Confidentiality is the single most important factor in protecting your business during a sale. If word leaks to employees, customers, or suppliers, the fallout can reduce your sale price or kill the deal entirely. Start by requiring every potential buyer to sign a Non-Disclosure Agreement (NDA) before they see any financial details. Use a blind listing that describes the business without naming it. A business broker acts as a buffer between you and buyers, screening inquiries and only revealing your identity to serious, financially qualified candidates. Limit access to sensitive documents through a secure virtual data room. Avoid discussing the sale with anyone who does not absolutely need to know, including family members who might mention it casually. Even your accountant and lawyer should understand the confidentiality requirements.

What documents do I need to sell my business?

Buyers and their advisors will scrutinize your business inside and out, so your documentation needs to be thorough and organized. At minimum, prepare three years of financial statements (profit and loss, balance sheets, cash flow statements), three years of tax returns, a current equipment list with values, all contracts and lease agreements, employee records and organizational charts, customer and vendor lists, intellectual property documentation, and any licenses or permits required to operate. You will also need to create a Confidential Information Memorandum (CIM), which is essentially a prospectus that presents your business to potential buyers. The CIM includes a business overview, financial summary, growth opportunities, and key operating details. Having these documents organized before you list saves weeks during due diligence and signals to buyers that you run a professional operation.

How much does it cost to sell a business?

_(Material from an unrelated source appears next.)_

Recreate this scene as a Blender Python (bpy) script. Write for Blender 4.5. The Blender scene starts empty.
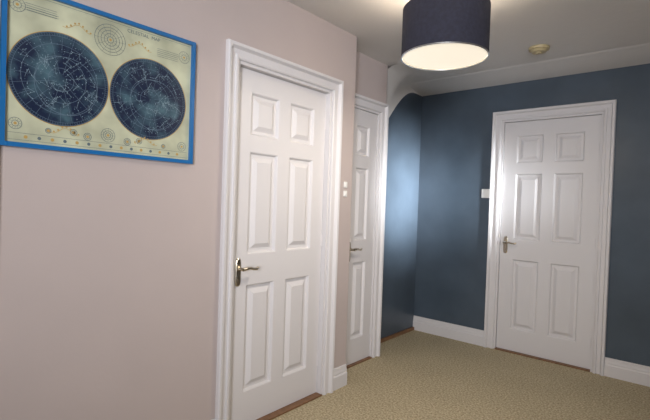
import bpy, bmesh, math, random
from mathutils import Matrix, Vector
random.seed(3)
sc=bpy.context.scene
sc.view_settings.view_transform='Standard'
# ---------- dims
A=1.83; A2=2.0; A3=2.17; B=3.95; H=2.38; HC=1.25
XR=1.7; YR=-2.2
CORN=2.40; D2END=3.05
DOORH=2.0; TR=0.075

# ---------- materials
def mat(name,col,rough=.6,metal=0,bump=0,scale=50,var=0,spec=.5,emit=None,es=0,vscale=None):
    m=bpy.data.materials.new(name); m.use_nodes=True
    nt=m.node_tree; b=nt.nodes['Principled BSDF']
    b.inputs['Base Color'].default_value=(*col,1); b.inputs['Roughness'].default_value=rough
    b.inputs['Metallic'].default_value=metal; b.inputs['Specular IOR Level'].default_value=spec
    if emit: 
        b.inputs['Emission Color'].default_value=(*emit,1); b.inputs['Emission Strength'].default_value=es
    tc=nt.nodes.new('ShaderNodeTexCoord')
    if bump:
        n=nt.nodes.new('ShaderNodeTexNoise'); n.inputs['Scale'].default_value=scale; n.inputs['Detail'].default_value=4
        nt.links.new(tc.outputs['Object'],n.inputs['Vector'])
        bp=nt.nodes.new('ShaderNodeBump'); bp.inputs['Strength'].default_value=bump; bp.inputs['Distance'].default_value=.01
        nt.links.new(n.outputs['Fac'],bp.inputs['Height']); nt.links.new(bp.outputs['Normal'],b.inputs['Normal'])
    if var:
        n=nt.nodes.new('ShaderNodeTexNoise'); n.inputs['Scale'].default_value=vscale or 3; n.inputs['Detail'].default_value=3
        nt.links.new(tc.outputs['Object'],n.inputs['Vector'])
        r=nt.nodes.new('ShaderNodeValToRGB')
        r.color_ramp.elements[0].position=.3; r.color_ramp.elements[1].position=.7
        r.color_ramp.elements[0].color=(*[c*(1-var) for c in col],1); r.color_ramp.elements[1].color=(*[min(1,c*(1+var)) for c in col],1)
        nt.links.new(n.outputs['Fac'],r.inputs['Fac']); nt.links.new(r.outputs['Color'],b.inputs['Base Color'])
    return m
M_wall=mat('magnolia_paint',(.50,.432,.412),.7,bump=.06,scale=60,var=.02)
M_blue=mat('blue_paint',(.066,.090,.118),.32,bump=.05,scale=20,var=.16)
M_ceil=mat('ceiling_paint',(.70,.68,.655),.8,bump=.15,scale=25)
M_white=mat('white_satin_paint',(.68,.665,.67),.42,bump=.02,scale=30,spec=.4)
M_brass=mat('satin_nickel_brass',(.62,.57,.48),.25,metal=1)
M_wood=mat('brown_threshold_wood',(.20,.10,.045),.45,var=.25,vscale=20)
M_plastic=mat('white_plastic',(.8,.8,.78),.3)
M_cream=mat('yellowed_plastic',(.50,.42,.24),.4)
M_frame=mat('blue_frame_paint',(.012,.14,.38),.3)
M_paper=mat('map_paper',(.50,.52,.37),.35,var=.25,vscale=7)
M_ink=mat('map_ink',(.12,.16,.18),.5)
M_gold=mat('map_ochre',(.5,.33,.10),.5)
M_lines=mat('map_chart_lines',(.13,.19,.25),.5)
M_hemi=mat('map_night_blue',(.02,.05,.11),.3)
nt=M_hemi.node_tree; tc=nt.nodes.new('ShaderNodeTexCoord'); n=nt.nodes.new('ShaderNodeTexNoise'); n.inputs['Scale'].default_value=11; n.inputs['Detail'].default_value=6
r=nt.nodes.new('ShaderNodeValToRGB'); r.color_ramp.elements[0].position=.45; r.color_ramp.elements[1].position=.78
r.color_ramp.elements[0].color=(.009,.018,.048,1); r.color_ramp.elements[1].color=(.10,.20,.24,1)
nt.links.new(tc.outputs['Object'],n.inputs['Vector']); nt.links.new(n.outputs['Fac'],r.inputs['Fac']); nt.links.new(r.outputs['Color'],nt.nodes['Principled BSDF'].inputs['Base Color'])
M_shade=mat('navy_fabric',(.022,.023,.040),.85,bump=.3,scale=400,var=.2,vscale=60)
M_shin=mat('shade_lining',(.75,.7,.6),.7)
M_diff=mat('lit_diffuser',(.9,.87,.8),.5,emit=(1,.90,.72),es=.72)
M_silver=mat('brushed_metal',(.6,.6,.6),.3,metal=1)
M_cord=mat('white_cord',(.8,.8,.8),.5)
M_carpet=mat('beige_loop_carpet',(.45,.37,.24),.95,spec=.1)
nt=M_carpet.node_tree; b=nt.nodes['Principled BSDF']; tc=nt.nodes.new('ShaderNodeTexCoord')
v=nt.nodes.new('ShaderNodeTexVoronoi'); v.inputs['Scale'].default_value=110
n=nt.nodes.new('ShaderNodeTexNoise'); n.inputs['Scale'].default_value=85; n.inputs['Detail'].default_value=5
n2=nt.nodes.new('ShaderNodeTexNoise'); n2.inputs['Scale'].default_value=2.5
for q in (v,n,n2): nt.links.new(tc.outputs['Object'],q.inputs['Vector'])
r=nt.nodes.new('ShaderNodeValToRGB'); r.color_ramp.elements[0].position=.34; r.color_ramp.elements[1].position=.66
r.color_ramp.elements[0].color=(.32,.265,.165,1); r.color_ramp.elements[1].color=(.66,.57,.395,1)
nt.links.new(n.outputs['Fac'],r.inputs['Fac'])
mx=nt.nodes.new('ShaderNodeMix'); mx.data_type='RGBA'; mx.blend_type='MULTIPLY'; mx.inputs[0].default_value=.15
nt.links.new(r.outputs['Color'],mx.inputs[6]); nt.links.new(n2.outputs['Fac'],mx.inputs[7])
nt.links.new(mx.outputs[2],b.inputs['Base Color'])
bp=nt.nodes.new('ShaderNodeBump'); bp.inputs['Strength'].default_value=.5; bp.inputs['Distance'].default_value=.008; bp.invert=True
nt.links.new(v.outputs['Distance'],bp.inputs['Height']); nt.links.new(bp.outputs['Normal'],b.inputs['Normal'])

# ---------- helpers
def obj(name,verts,faces,mats,mi=None,M=None,parent=None,smooth=False,recalc=True):
    me=bpy.data.meshes.new(name); me.from_pydata([tuple(v) for v in verts],[],faces)
    for m in (mats if isinstance(mats,list) else [mats]): me.materials.append(m)
    if mi: 
        for p,i in zip(me.polygons,mi): p.material_index=i
    if recalc:
        bm=bmesh.new(); bm.from_mesh(me); bmesh.ops.recalc_face_normals(bm,faces=bm.faces); bm.to_mesh(me); bm.free()
    if smooth:
        for p in me.polygons: p.use_smooth=True
    o=bpy.data.objects.new(name,me); sc.collection.objects.link(o)
    if parent: o.parent=parent
    if M is not None: o.matrix_local=M
    return o
def empty(name,M):
    o=bpy.data.objects.new(name,None); o.empty_display_size=.1; sc.collection.objects.link(o); o.matrix_world=M; return o
def frame(o,U,V,N):
    m=Matrix.Identity(4)
    for i,c in enumerate((U,V,N,o)):
        for j in range(3): m[j][i]=c[j]
    return m
ML=frame((-A,0,0),(0,1,0),(0,0,1),(1,0,0))
ML2=frame((-A2,0,0),(0,1,0),(0,0,1),(1,0,0))
ML3=frame((-A3,0,0),(0,1,0),(0,0,1),(1,0,0))
MB=frame((0,B,0),(1,0,0),(0,0,1),(0,-1,0))
def T(x,y,z): return Matrix.Translation((x,y,z))
class G:
    def __init__(s): s.v=[];s.f=[];s.m=[]
    def box(s,x0,x1,y0,y1,z0,z1,m=0):
        b=len(s.v)
        s.v+=[(x,y,z) for z in (z0,z1) for y in (y0,y1) for x in (x0,x1)]
        for f in ((0,2,3,1),(4,5,7,6),(0,1,5,4),(2,6,7,3),(0,4,6,2),(1,3,7,5)): s.f.append([b+i for i in f]); s.m.append(m)
    def face(s,pts,m=0):
        b=len(s.v); s.v+=pts; s.f.append(list(range(b,b+len(pts)))); s.m.append(m)
    def cyl(s,p,q,r0,r1=None,n=20,m=0,cap=True):
        r1=r0 if r1 is None else r1
        p=Vector(p);q=Vector(q);d=(q-p).normalized(); a=d.orthogonal().normalized(); c=d.cross(a)
        b=len(s.v)
        for P,R in ((p,r0),(q,r1)):
            for i in range(n):
                t=2*math.pi*i/n; s.v.append(tuple(P+a*R*math.cos(t)+c*R*math.sin(t)))
        for i in range(n):
            j=(i+1)%n; s.f.append([b+i,b+j,b+n+j,b+n+i]); s.m.append(m)
        if cap:
            s.f.append([b+i for i in range(n)][::-1]); s.m.append(m); s.f.append([b+n+i for i in range(n)]); s.m.append(m)
    def ring(s,cx,cy,r0,r1,z,n=64,m=0):
        b=len(s.v)
        for R in (r0,r1):
            for i in range(n):
                t=2*math.pi*i/n; s.v.append((cx+R*math.cos(t),cy+R*math.sin(t),z))
        for i in range(n):
            j=(i+1)%n; s.f.append([b+i,b+n+i,b+n+j,b+j]); s.m.append(m)
    def disc(s,cx,cy,r,z,n=48,m=0): s.face([(cx+r*math.cos(2*math.pi*i/n),cy+r*math.sin(2*math.pi*i/n),z) for i in range(n)],m)
    def line(s,x0,y0,x1,y1,w,z,m=0):
        d=Vector((x1-x0,y1-y0)); 
        if d.length<1e-6: return
        d.normalize(); p=Vector((-d.y,d.x))*w/2
        s.face([(x0-p.x,y0-p.y,z),(x1-p.x,y1-p.y,z),(x1+p.x,y1+p.y,z),(x0+p.x,y0+p.y,z)],m)
    def make(s,name,mats,M=None,parent=None,smooth=False,recalc=True): return obj(name,s.v,s.f,mats,s.m,M,parent,smooth,recalc)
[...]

The total cost to sell a business in Canada typically runs between 10 and 15 percent of the final sale price. The largest expense is the business broker commission, which ranges from 8 to 12 percent depending on the deal size and complexity. Legal fees for drafting and reviewing the purchase agreement, non-compete clauses, and closing documents usually cost $5,000 to $15,000. Accounting fees for preparing financial statements, tax planning, and structuring the deal run $3,000 to $10,000. A professional business valuation adds $3,000 to $10,000 depending on complexity. Additional costs may include marketing expenses, virtual data room subscriptions, and environmental or equipment assessments. While these costs add up, they protect you from leaving money on the table or facing legal issues after closing. Most sellers find that professional guidance pays for itself through a higher sale price.